If there are no other flights, check flights for the prior day or from another nearby airport.  If you find flights that are acceptable, tell the airline rep. when you call that you want to be put on the flights you found open. Just be aware that you may have to pay for your own hotel.

If you find no viable alternatives, check other airlines online to see if they have flights available.  If they do and your airline has a reciprocal agreement with that airline, ask your airline if they can put you on those flights.  If your airline does not have a reciprocal agreement, you will have to ask them to cancel your reservation and rebook yourself on another airline.
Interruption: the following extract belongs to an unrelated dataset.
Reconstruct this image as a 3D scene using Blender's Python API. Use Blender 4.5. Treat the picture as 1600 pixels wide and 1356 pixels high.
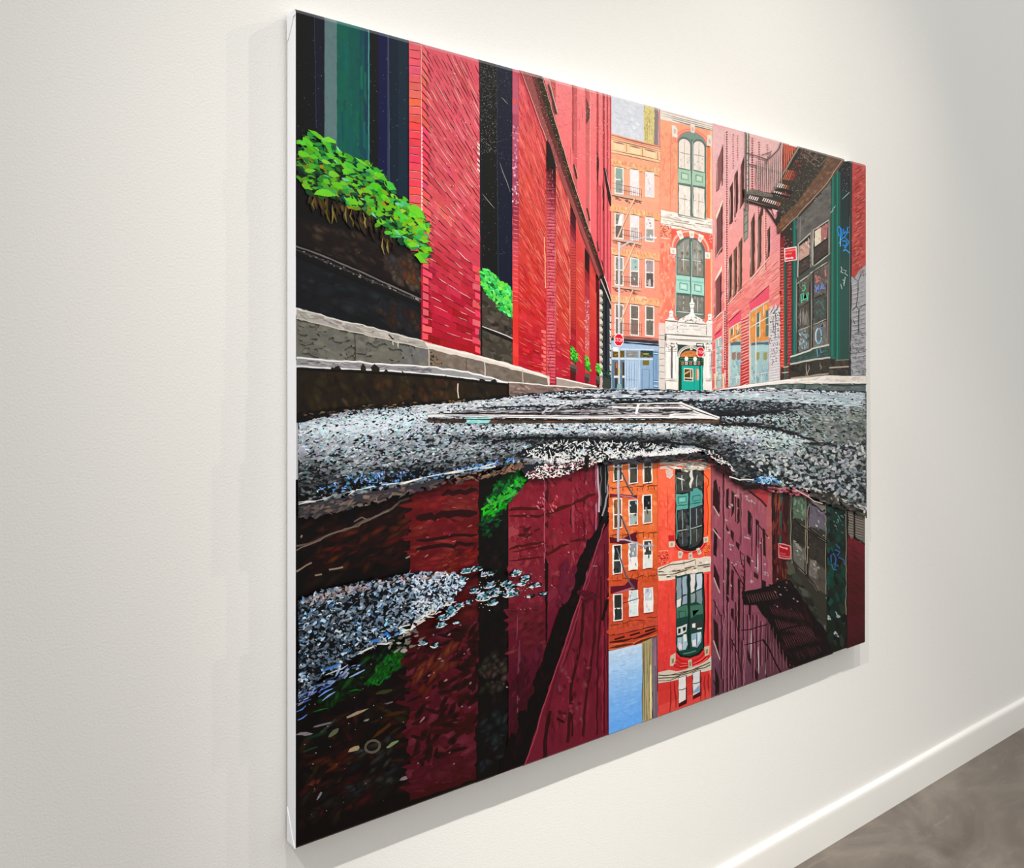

The airline has to give you a full refund if they have no acceptable options for you.

Just be aware that this is likely to be your most expensive option, as flights purchased several months in advance are usually much lower in price than last minute flight bookings.  You will receive a credit card refund within a few days from your airline, but your new flights could be quite a bit more expensive.

If you have wisely booked through a travel agent, these are the steps your travel agent will do when you contact them if you are contacted directly by the airline.